Dictionary of National Biography, 1885-1900/Paschal, John
PASCHAL, JOHN (d. 1361), bishop of Llandaff, was a native of Suffolk who became a Carmelite friar at Ipswich. He was sent to study at Cambridge, where he was said to have graduated D.D. in 1333 (Harl. MS. 3838, f. 74 a). Afterwards he returned to Ipswich; there he attracted the attention of William Bateman [q. v.] who, after his elevation to the see of Norwich, procured from the pope in 1344 the consecration of Paschal as bishop of Scutari. He consecrated the churchyard of the Carmelites at Norwich in 1344 (Blomefield, Hist. of Norfolk, iv. 422), and acted as Bateman's suffragan till 3 June 1347, when he was designated bishop of Llandaff. He received the temporalities on 4 July. In 1348 Paschal dedicated the church of Cliffe at Hoo, Kent (Archæologia Cantiana, xv. 227). He died on 11 Oct. 1361, according to some accounts at Biston, or according to others at Llandaff, and was buried in his cathedral. There is some uncertainty as to the identity of the bishops of Scutari and Llandaff; the former is sometimes called Thomas, but Birchington (Wharton, Anglia Sacra, i. 45) calls the Bishop of Llandaff by this name.

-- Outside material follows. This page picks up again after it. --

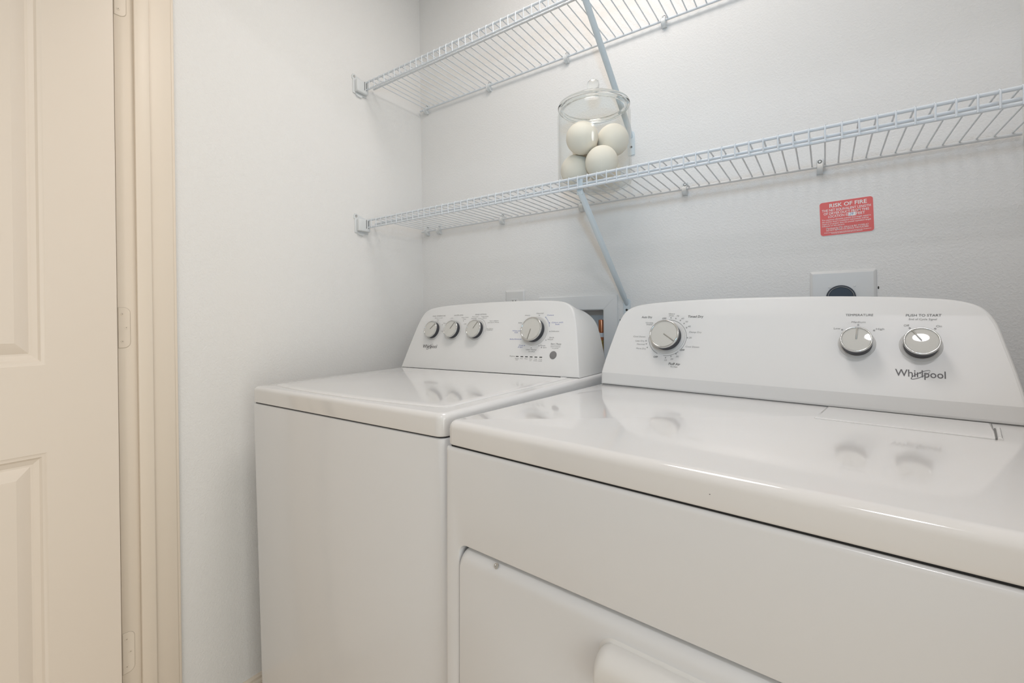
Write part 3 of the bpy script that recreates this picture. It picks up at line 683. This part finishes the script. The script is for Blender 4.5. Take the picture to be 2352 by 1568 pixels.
for i, s_ in enumerate(('The maximum allowable exhaust duct length stated in', "the clothes dryer's installation instructions shall be", 'equal to or greater than the posted equivalent length', 'indicated on this placard.')):
    stx(s_, -.0040 - .0047 * i, (.0915, .0875, .0915, .0430)[i], .0030, -.0465, 'L', .012)
stx('Mandated by IMC 504.6.5 & IRC M1502.4.7', -.0245, .0790, .0036, .001); stx('DO NOT REMOVE OR DEFACE THIS PLACARD', -.0293, .0790, .0036, .001)
random.seed(3)
for z, x0, x1 in ((-.0334, -.043, .045), (-.0358, -.029, .029)):       # illegible small print
    x = x0
    while x < x1:
        l = random.uniform(.0012, .0042); rect_mark(bm, MS, x, min(x + l, x1), z, z + .0010); x += l + .0007
finish('lettering', bm, M_WHITE, sign, smooth=False, weld=False)
bm = bmesh.new(); rect_mark(bm, MS, .0040, .0180, .0005, .0088); nb = finish('number_box', bm, M_WHITE, sign, smooth=False)
bm = bmesh.new(); text_bm(bm, '29', .0078, .0062, 'C', MS @ T(.0098, .0017, .0003), .3, -.006); finish('handwriting', bm, M_PEN, sign, smooth=False, weld=False)
# wall plates
def plate(name, xc, zc, W_, H_, label, cat):
    t = thing(name, (xc, 0, zc), label, cat)
    bm = bmesh.new(); out = rrect(-W_ / 2, W_ / 2, -H_ / 2, H_ / 2, .003, 4)
    loft(bm, [[(x, y, z) for x, z in rrect(-W_ / 2 + i, W_ / 2 - i, -H_ / 2 + i, H_ / 2 - i, max(.003 - i * .4, .0006), 4)] for i, y in ((0, -.0001), (0, -.0016), (.0012, -.0030), (.0050, -.0052), (.0062, -.0056))]); finish('cover_plate', bm, M_PLATE, t, angle=8)
    return t
dp = plate('dryer_outlet', 1.363, 1.1275, .1262, .1262, 'white square wall plate with a round black dryer outlet, behind the dryer', 'outlet')
MP = Matrix.Translation((-.0030, -.0054, 0)) @ Matrix.Rotation(PI / 2, 4, 'X')
bm = bmesh.new(); lathe(bm, [(0, .004), (.0235, .004), (.0245, .0060), (.0275, .0062), (.0283, .0040), (.0288, 0)], MP, 48); finish('receptacle', bm, M_PLUG, dp)
bm = bmesh.new(); lathe(bm, [(.0238, .0042), (.0242, .0064), (.0252, .0064), (.0254, .0055)], MP, 48); finish('receptacle_ring', bm, M_PLUGR, dp)
for x, z in ((-.0245, .0255), (.0225, .0265)): 
    bm = bmesh.new(); lathe(bm, [(.0026, 0), (.0022, .0012), (0, .0014)], Matrix.Translation((x, -.0054, z)) @ Matrix.Rotation(PI / 2, 4, 'X'), 14); finish('screw', bm, M_PLATE, dp)
op = plate('wall_outlet', .4453, 1.1230, .0800, .1270, 'small white electrical outlet plate on the back wall, peeking over the washing machine', 'outlet')
for dz_ in (.0200, -.0200):
    bm = bmesh.new(); out = rrect(-.0165, .0165, dz_ - .0145, dz_ + .0145, .009, 6)
    loft(bm, [[(x, y, z) for x, z in inset2(out, i)] for i, y in ((0, -.0050), (0, -.0068), (.0008, -.0074))]); rc = finish('receptacle', bm, M_PLATE, op)
    bm = bmesh.new(); box(bm, -.0072, -.0048, -.0078, -.0060, dz_ + .001, dz_ + .0088); box(bm, .0048, .0072, -.0078, -.0060, dz_ + .001, dz_ + .0088); box(bm, -.002, .002, -.0078, -.0060, dz_ - .009, dz_ - .005, .0008); finish('slots', bm, M_HOLE, rc, smooth=False)
bm = bmesh.new(); lathe(bm, [(.003, 0), (.0026, .0012), (0, .0014)], Matrix.Translation((0, -.0056, 0)) @ Matrix.Rotation(PI / 2, 4, 'X'), 14); finish('screw', bm, M_PLATE, op)
# recessed washer valve box
vb = thing('valve_box', ((HX[0] + HX[1]) / 2, 0, HZ[0]), 'white recessed water valve box in the back wall between washing machine and dryer', 'valve box')
cx = -(HX[0] + HX[1]) / 2; cz = -HZ[0]
bm = bmesh.new()
def vr(x0, x1, z0, z1, r, y): return [(x + cx, y, z + cz) for x, z in rrect(x0, x1, z0, z1, r, 4)]
loft(bm, [vr(.540, .816, .920, 1.157, .004, -.0001), vr(.540, .816, .920, 1.157, .004, -.004), vr(.5415, .8145, .9215, 1.1555, .004, -.006), vr(HX[0] + .001 - .003, HX[1] + .002, HZ[0] - .002, HZ[1] + .002, .003, -.006), vr(HX[0] + .001, HX[1] - .001, HZ[0] + .001, HZ[1] - .001, .002, -.004), vr(HX[0] + .001, HX[1] - .001, HZ[0] + .001, HZ[1] - .001, .002, .068)], False, True)
finish('frame', bm, M_BOX, vb, angle=30)
def pipe(x):
    bm = bmesh.new(); q = Matrix.Translation((x + cx, .040, cz))
    lathe(bm, [(0, .9685), (.0080, .9685), (.0090, .970), (.0090, .986), (.0115, .987), (.0120, 1.006), (.0090, 1.009), (.0090, 1.016), (.0080, 1.017)], q, 24); v = finish('valve', bm, M_BRASS, vb, angle=40)
    bm = bmesh.new(); lathe(bm, [(.0078, 1.016), (.0078, 1.042), (.0098, 1.043), (.0098, 1.078), (.009, 1.081), (0, 1.082)], q, 24); finish('copper_pipe', bm, M_COPPER, v, angle=40)
    bm = bmesh.new(); lathe(bm, [(.0080, 1.0265), (.0085, 1.027), (.0085, 1.0395), (.0080, 1.040)], q, 24); finish('tape_label', bm, M_LABEL, v)
    bm = bmesh.new(); qq = Matrix.Translation((x - .0075 + cx, .022, .999 + cz)) @ Matrix.Rotation(PI / 2, 4, 'X')
    lathe(bm, [(.0045, -.010), (.0045, .004), (.0140, .005), (.0150, .007), (.0140, .010), (.0110, .0095), (.0100, .007), (.0060, .007), (.0055, .0095), (0, .010)], qq, 28); finish('valve_wheel', bm, M_STEEL, v, angle=40)
pipe(.7455); pipe(.610)
# little pocks in the wall paint by the plates
for x, z, nm in ((1.4290, 1.1475, 'dryer outlet plate'), (.8225, 1.0795, 'valve box')):
    bm = bmesh.new(); lathe(bm, [(.0022, 0), (.0018, .0004), (0, .0005)], Matrix.Translation((x, 0, z)) @ Matrix.Rotation(PI / 2, 4, 'X') @ Matrix.Diagonal((.7, 1.6, 1, 1)), 10)
    tag(finish('screw_anchor', bm, M_HOLE), 'tiny dark plug hole at the right edge of the ' + nm, 'wall plug')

Paschal is said to have written: 1. ‘Homeliæ lxviii de Sanctis’ (in MS. Reg. 7 B. 1 in the British Museum, a copy written by Arnold de Zutphen in the fifteenth century). 2. ‘Homeliæ lxvii de Tempore.’ 3. ‘Conciones.’ 4. ‘De Christi Passione.’ 5. ‘Lecturæ Scripturarum.’ 6. ‘Disputationes.’
[Tanner's Bibl. Brit.-Hib. p. 577; Le Neve's Fasti Eccl. Angl. ii. 246; Villiers de St. Etienne's Bibl. Carmel. ii. 67; Godwin, De Præsulibus, p. 607; Stubbs's Reg. Sacr. Angl. pp. 55, 143, 177.]